Labour would conduct a review of the £174bn-a-year reliefs and scrap those which fail to deliver for taxpayers or the economy, she will say.

The announcement is part of a push by Reeves to establish Labour as a pro-business party and shake off its reputation from the Jeremy Corbyn years.

Ms Reeves will say: “Our high street businesses do so much to enrich our lives and our communities, facing huge adversity in the past year. They are struggling right now, with a cliff edge in rates relief coming up in March.

“The next Labour government will scrap business rates.

“We will carry out the biggest overhaul of business taxation in a generation, so our businesses can lead the pack, not watch opportunities go elsewhere.”

The move bore fruit today as the Federation of Small Businesses described her rates promise as “what a pro-small business tax policy looks like” and the CBI applauded the “pro-growth, pro-investment package of reforms”.

Highlighting her background as a Bank of England economist, Ms Reeves has also announced new fiscal rules that would require a Labour chancellor to balance day-to-day spending and borrow only for capital investment, committing the party to reduce the national debt as a proportion of national income.

An Office for Value for Money would scrutinise spending proposals on behalf of the taxpayer.

And she signalled a move towards a wealth tax, declaring that people who get incomes from stocks, shares and rental income will be targets for tax rises.

But Sir Keir said on Sunday that Labour has not ruled out rises in income tax after Ms Reeves told the Sunday Times she did not have any plans to increase rates.

The party leader said that income tax hikes were not currently under consideration but “nothing is off the table”.

Ms Reeves said that the “biggest overhaul of business taxation in a generation” was needed because the UK’s outdated system currently sees retailers pay £2.30 in business rates for every £1 in corporation tax, skewing payments heavily in favour of e-commerce and against brick-and-mortar businesses.

With eight tech giants avoiding an estimated £1.5bn in tax a year, aides said that the system was not only unfair to small businesses but was also destroying Britain’s town centres, with shoppers in many areas having a choice of “Amazon or nothing”.

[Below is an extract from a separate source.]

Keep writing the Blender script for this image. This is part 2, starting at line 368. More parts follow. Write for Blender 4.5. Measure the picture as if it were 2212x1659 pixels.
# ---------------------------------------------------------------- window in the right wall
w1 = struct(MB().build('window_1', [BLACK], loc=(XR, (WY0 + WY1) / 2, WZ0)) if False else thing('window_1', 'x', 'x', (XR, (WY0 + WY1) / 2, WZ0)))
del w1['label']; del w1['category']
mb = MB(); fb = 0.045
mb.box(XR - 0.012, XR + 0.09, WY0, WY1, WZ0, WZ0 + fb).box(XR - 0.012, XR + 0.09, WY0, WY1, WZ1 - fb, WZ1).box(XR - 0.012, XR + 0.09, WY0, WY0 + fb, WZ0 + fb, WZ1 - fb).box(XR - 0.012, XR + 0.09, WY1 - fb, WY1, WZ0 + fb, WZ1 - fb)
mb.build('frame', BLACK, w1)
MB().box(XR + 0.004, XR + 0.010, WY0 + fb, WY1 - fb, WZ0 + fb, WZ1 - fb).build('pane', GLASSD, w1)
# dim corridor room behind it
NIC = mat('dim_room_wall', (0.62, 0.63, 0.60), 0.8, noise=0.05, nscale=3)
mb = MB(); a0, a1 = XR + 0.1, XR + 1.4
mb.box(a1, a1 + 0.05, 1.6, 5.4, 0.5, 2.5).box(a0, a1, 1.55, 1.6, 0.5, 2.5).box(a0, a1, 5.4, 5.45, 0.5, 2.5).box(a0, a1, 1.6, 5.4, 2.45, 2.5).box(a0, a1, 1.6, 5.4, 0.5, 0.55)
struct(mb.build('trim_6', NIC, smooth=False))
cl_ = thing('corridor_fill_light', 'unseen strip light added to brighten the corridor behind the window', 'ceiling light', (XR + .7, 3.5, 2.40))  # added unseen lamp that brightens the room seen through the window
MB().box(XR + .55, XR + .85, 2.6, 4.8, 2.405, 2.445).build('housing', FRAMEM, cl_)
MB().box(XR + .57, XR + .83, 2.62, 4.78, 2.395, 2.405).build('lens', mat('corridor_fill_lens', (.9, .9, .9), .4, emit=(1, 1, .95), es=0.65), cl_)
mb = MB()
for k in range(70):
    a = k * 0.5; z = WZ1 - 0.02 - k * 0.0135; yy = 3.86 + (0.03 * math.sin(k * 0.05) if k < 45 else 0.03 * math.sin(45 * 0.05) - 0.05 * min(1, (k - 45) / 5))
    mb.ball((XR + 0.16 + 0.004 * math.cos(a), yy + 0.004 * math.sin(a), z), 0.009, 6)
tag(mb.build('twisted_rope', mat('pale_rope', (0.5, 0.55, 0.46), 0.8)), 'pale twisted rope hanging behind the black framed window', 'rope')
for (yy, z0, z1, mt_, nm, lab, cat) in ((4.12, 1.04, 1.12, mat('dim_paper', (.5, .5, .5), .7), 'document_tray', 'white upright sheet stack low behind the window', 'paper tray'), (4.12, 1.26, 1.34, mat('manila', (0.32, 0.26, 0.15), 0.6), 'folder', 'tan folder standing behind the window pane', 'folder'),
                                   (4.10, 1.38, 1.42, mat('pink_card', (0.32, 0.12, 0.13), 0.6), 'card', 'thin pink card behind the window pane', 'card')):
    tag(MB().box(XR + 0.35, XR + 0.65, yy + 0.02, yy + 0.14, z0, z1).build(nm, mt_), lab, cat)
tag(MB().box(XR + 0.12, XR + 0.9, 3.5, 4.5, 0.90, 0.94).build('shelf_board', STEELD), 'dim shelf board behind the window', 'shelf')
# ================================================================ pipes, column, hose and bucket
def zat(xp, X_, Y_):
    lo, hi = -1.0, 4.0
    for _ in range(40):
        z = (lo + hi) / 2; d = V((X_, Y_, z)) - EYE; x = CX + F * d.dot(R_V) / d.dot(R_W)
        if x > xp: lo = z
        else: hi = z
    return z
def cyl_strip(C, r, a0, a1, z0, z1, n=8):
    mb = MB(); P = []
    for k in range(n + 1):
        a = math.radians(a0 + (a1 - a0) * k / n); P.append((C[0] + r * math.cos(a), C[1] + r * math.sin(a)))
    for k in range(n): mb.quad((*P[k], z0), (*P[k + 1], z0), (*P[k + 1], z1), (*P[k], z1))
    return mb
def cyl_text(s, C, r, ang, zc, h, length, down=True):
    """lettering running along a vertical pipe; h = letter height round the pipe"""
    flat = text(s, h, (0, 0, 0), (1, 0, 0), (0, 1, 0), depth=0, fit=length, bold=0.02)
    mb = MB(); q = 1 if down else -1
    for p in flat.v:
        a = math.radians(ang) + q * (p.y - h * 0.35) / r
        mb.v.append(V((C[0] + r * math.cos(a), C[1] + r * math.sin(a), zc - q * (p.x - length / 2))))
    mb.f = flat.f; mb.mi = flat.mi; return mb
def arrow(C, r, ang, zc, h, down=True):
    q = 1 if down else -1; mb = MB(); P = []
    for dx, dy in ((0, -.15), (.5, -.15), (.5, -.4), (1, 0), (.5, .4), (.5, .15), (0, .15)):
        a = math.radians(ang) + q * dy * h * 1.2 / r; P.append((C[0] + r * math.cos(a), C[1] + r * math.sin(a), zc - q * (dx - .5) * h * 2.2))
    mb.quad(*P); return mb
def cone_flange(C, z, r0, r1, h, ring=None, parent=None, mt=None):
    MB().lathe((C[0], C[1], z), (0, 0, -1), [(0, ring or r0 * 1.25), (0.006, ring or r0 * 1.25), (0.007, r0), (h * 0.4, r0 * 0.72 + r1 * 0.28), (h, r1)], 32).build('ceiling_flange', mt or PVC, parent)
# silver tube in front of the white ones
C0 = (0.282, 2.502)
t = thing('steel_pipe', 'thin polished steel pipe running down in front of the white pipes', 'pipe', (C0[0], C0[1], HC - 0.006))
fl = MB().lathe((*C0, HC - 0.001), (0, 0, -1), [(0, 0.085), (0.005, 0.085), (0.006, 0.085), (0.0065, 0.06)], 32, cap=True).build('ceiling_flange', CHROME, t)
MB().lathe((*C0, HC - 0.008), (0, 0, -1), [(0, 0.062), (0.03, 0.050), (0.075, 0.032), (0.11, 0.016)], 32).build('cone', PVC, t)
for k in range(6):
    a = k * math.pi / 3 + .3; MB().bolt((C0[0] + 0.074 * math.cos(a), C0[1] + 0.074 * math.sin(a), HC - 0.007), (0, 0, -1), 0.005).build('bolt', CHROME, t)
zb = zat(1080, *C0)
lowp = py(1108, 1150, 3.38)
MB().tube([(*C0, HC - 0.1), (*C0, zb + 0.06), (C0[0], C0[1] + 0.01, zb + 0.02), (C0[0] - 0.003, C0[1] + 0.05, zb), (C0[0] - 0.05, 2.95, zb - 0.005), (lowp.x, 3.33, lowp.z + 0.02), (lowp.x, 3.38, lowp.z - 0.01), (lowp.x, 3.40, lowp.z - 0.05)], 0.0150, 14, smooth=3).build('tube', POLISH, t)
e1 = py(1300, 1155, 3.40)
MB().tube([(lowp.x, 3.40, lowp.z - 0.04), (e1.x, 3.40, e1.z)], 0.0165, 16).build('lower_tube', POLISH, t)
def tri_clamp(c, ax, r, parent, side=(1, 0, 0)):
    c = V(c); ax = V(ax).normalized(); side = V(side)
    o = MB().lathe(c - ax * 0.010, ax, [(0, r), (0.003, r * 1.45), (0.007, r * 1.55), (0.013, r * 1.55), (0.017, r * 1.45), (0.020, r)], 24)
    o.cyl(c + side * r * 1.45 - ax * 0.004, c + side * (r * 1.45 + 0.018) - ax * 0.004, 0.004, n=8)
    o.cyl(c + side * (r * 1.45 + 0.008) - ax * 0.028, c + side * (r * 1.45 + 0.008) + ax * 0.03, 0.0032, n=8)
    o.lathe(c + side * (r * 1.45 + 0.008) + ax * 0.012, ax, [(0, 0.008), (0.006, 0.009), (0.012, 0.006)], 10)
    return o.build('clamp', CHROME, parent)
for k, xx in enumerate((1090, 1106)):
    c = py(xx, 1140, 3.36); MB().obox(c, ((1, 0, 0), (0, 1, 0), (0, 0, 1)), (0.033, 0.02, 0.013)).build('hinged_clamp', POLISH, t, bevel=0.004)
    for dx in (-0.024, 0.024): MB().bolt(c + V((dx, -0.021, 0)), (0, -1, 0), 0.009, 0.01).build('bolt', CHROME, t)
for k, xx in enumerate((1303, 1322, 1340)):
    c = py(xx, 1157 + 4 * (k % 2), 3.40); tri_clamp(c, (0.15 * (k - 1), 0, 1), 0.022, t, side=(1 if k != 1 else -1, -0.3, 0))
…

The shadow chancellor will also offer a guarantee that Labour’s new system will incentivise investment, rewarding businesses which move into empty premises and encouraging green improvements while ensuring councils do not lose out.

Longer-term reform would rely upon the introduction of a 21 per cent global minimum for corporate tax – up from the 15 per cent agreed earlier this year – which would effectively destroy the advantages of tax havens for multinational companies.

Of the 1,000-plus tax reliefs currently in operation – some of them unreformed since the 1980s – Ms Reeves has so far earmarked only the breaks enjoyed by private schools and the £440m carried interest loophole for private equity bonuses for abolition.

But she made clear she expected her review to identify many more, saying that “too many simply provide loopholes for those who can afford the best advice”.

FSB national chair Mike Cherry gave a warm welcome to Ms Reeves’s package.

“The gauntlet has been thrown down by the opposition, and we hope government ministers are listening,” he said. “This is what a pro-small business tax policy looks like.”

CBI director-general Tony Danker said reform of business rates was “chronically overdue”.

“The Labour Party should be applauded for grasping the nettle and putting forward a pro-growth, pro-investment package of reforms that will reflect our green ambitions, spur the economic recovery, and help level up our regions,” said Mr Danker.

An Amazon spokesman said: “Last year, we made a total UK tax contribution of £1.55 billion – £492m in direct taxes and £1.06bn in indirect taxes.”

The company said its direct taxes in the UK increased 68 per cent year-on-year from £293m in 2019 to £492m in 2020.